As we draw nearer to God, we become less attracted to sin. We can resist temptation and our sinful behaviors begin to disappear. That doesn’t mean we stop sinning; rather our serious sins are overcome and we start to work on the less serious ones.



Managing change is difficult. Sometimes we change for change’s sake and not to make anything better. We might reject the old and embrace anything new without considering the value of the old and the cost of the new. So we have to be wise about change.

If your prayer life is dry, it may be time for a change. If you tend to be self-critical and have difficulty receiving compliments, it may be time for a change. If you are so busy making changes that you don’t have time for prayer, it may be time for a different type of change. If you make a lot of external changes but avoid the internal changes, it may be time to consider why.

The devil doesn’t want us to change. He wants us to stay right where we are – or move us to a worse situation. He is happy when we don’t advance in prayer, when we are abrupt with others, when we are impatient and critical, when we get caught up in the world. He says, “Don’t change a thing.”

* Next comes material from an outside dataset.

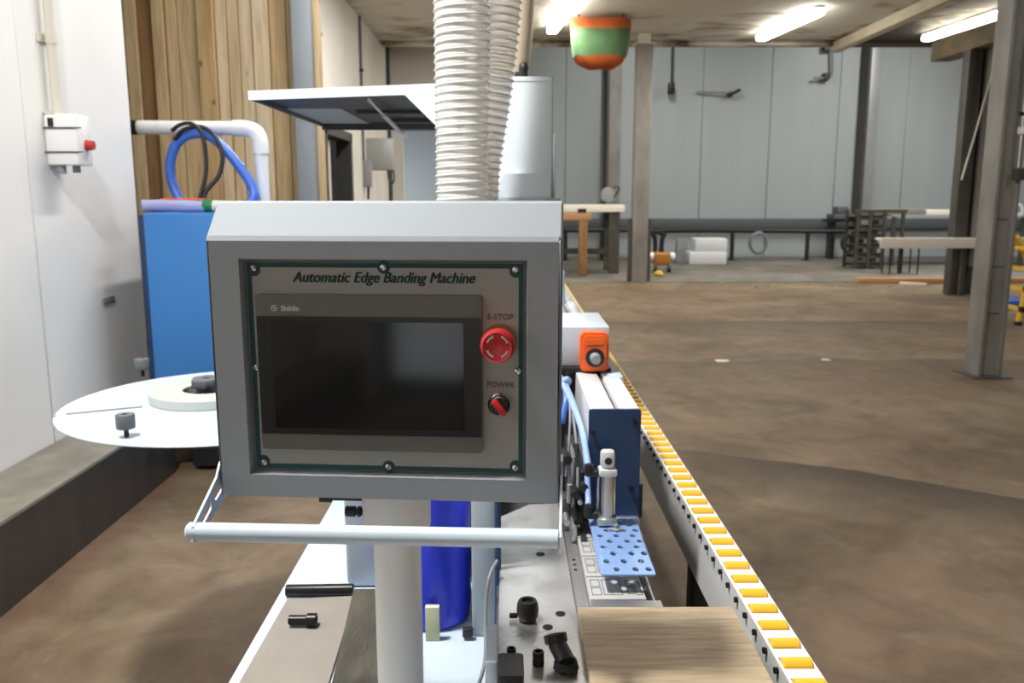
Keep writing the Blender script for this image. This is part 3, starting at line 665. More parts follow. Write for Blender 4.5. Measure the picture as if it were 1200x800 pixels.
for pts, r, mm in (([(0.08, 1.72, 1.20), (0.105, 1.68, 1.185), (0.125, 1.62, 1.15), (0.138, 1.52, 1.12), (0.142, 1.43, 1.08)], 0.0062, 'hose_pale'),
                   ([(0.08, 1.75, 1.20), (0.112, 1.68, 1.18), (0.132, 1.60, 1.14), (0.142, 1.50, 1.10), (0.145, 1.45, 1.02), (0.143, 1.43, 1.006)], 0.0055, 'hose_pale'),
                   ([(0.117, 1.68, 1.175), (0.116, 1.64, 1.15), (0.110, 1.62, 1.12), (0.107, 1.62, 1.10)], 0.0060, 'hose_blue'),
                   ([(0.119, 1.67, 1.175), (0.122, 1.6, 1.14), (0.118, 1.56, 1.09), (0.116, 1.55, 1.06), (0.112, 1.55, 1.02)], 0.0028, 'cable_grey'),
                   ([(0.122, 1.66, 1.17), (0.128, 1.58, 1.12), (0.132, 1.53, 1.06), (0.130, 1.5, 1.0)], 0.0030, 'cable_grey')):
    MB().tube(pts, r, seg=10, smooth=7).build('air_tube', M[mm], mc)
MB().lathe([(0.009, -0.006), (0.012, -0.003), (0.012, 0.003), (0.009, 0.006)], (0.118, 1.67, 1.178), (0.5, -1, -0.5), 12).build('tube_tie', M['hose_pale'], mc)
# upper covers behind the operator panel
MB().box(-0.36, 0.205, 3.0, 5.8, 0.905, 1.285, bev=0.006).box(-0.36, 0.06, 2.64, 2.998, 0.905, 1.285, bev=0.006).build('rear_cover', M['white'], mc)
MB().box(-0.365, -0.03, 3.0, 3.6, 1.28, 1.80, bev=0.005).build('upper_housing', M['white_lit'], mc)
MB().box(0.0, 0.094, 1.78, 2.08, 0.93, 1.20, bev=0.004).build('plate_reflector', M['white_lit'], mc)  # unseen white box added for the steel plate to reflect
MB().box(-0.20, -0.005, 1.90, 2.32, 0.93, 1.42, bev=0.006).build('duct_box', M['white'], mc)
tm = MB().prism(rrect(-0.024, 0.126, 2.40, 2.56, 0.008, 3), 1.285, 1.862, lambda u, v, w: (u, v, w)).build('tower_cover', M['white_lit'], mc, ang=25)
MB().prism(rrect(-0.026, 0.128, 2.398, 2.562, 0.010, 3), 1.862, 1.874, lambda u, v, w: (u, v, w)).build('cap', M['white_lit'], tm)
MB().box(-0.026, -0.0245, 2.45, 2.55, 1.29, 1.82).box(0.1265, 0.134, 2.40, 2.56, 1.29, 1.725, bev=0.003).build('side_flange', M['white_lit'], tm)
MB().box(-0.05, 0.148, 2.36, 2.62, 0.93, 1.545, bev=0.005).build('tower_base', M['white'], mc)
MB().prism([(-0.022, 1.546), (0.120, 1.546), (0.120, 1.602), (0.116, 1.612), (-0.008, 1.612), (-0.022, 1.592)], 2.375, 2.399, lambda u, v, w: (u, w, v)).build('cover_lip', M['white_lit'], tm)
MB().cyl((0.043, 2.44, 1.874), (0.043, 2.44, 1.894), 0.014).lathe([(0.011, 0), (0.014, 0.006), (0.012, 0.018), (0.006, 0.025), (0, 0.026)], (0.045, 2.44, 1.893), (0, 0, 1)).cyl((0.030, 2.45, 1.874), (0.030, 2.45, 1.892), 0.012).build('knob', M['black'], tm)
# raised hood lid with gas strut
hd = MB().prism([(-0.64, 1.784), (-0.64, 1.806), (-0.125, 1.826), (-0.125, 1.713), (-0.168, 1.713), (-0.255, 1.797)], 2.15, 2.16, lambda u, v, w: (u, w, v)).box(-0.64, -0.125, 2.16, 3.0, 1.800, 1.805).build('hood_lid', M['white_lit'], mc, smooth=False)
MB().box(-0.636, -0.20, 2.162, 2.99, 1.7965, 1.7995).build('lining', M['charcoal'], hd)
for q in ((-0.636, -0.625, 2.165, 2.96, 1.784), (-0.636, -0.2, 2.965, 2.99, 1.775), (-0.44, -0.22, 2.52, 2.60, 1.786), (-0.38, -0.20, 2.78, 2.84, 1.784)): MB().box(*q, 1.7965).build('stiffener', M['charcoal'], hd)
plabel(MB().box(-0.636, -0.47, 2.45, 2.94, 1.7925, 1.7965).build('stiffener', M['mid_grey'], hd), 'mid grey sheet under the lid')
MB().cyl((-0.345, 2.17, 1.786), (-0.335, 2.75, 1.745), 0.005).build('gas_strut', M['chrome'], hd)
MB().cyl((-0.341, 2.40, 1.7695), (-0.335, 2.75, 1.745), 0.0070).build('strut_barrel', M['steel'], hd)
MB().box(-0.36, -0.32, 2.74, 2.77, 1.735, 1.755).build('strut_mount', M['white_plastic'], hd)
MB().box(-0.36, -0.04, 2.90, 2.962, 1.772, 1.795).build('hinge_plate', M['dark_grey'], hd)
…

God, on the other hand, is always challenging us to change for the better. Change is hard but beautiful. God wants to change us, not because we’re bad people, but because He wants more for us. He wants to give us interior peace. He wants us to be instruments of His peace in the world. He wants us to use our gifts and talents to help others come to know Him. He wants us to become the person He created us to be.

I encourage you to humbly go before God to find out what change He wants to make in you today.

Questions for prayer:

How do you feel about change and why? Which changes are easy and which are difficult for you?

What is God calling you to change at this moment in your life?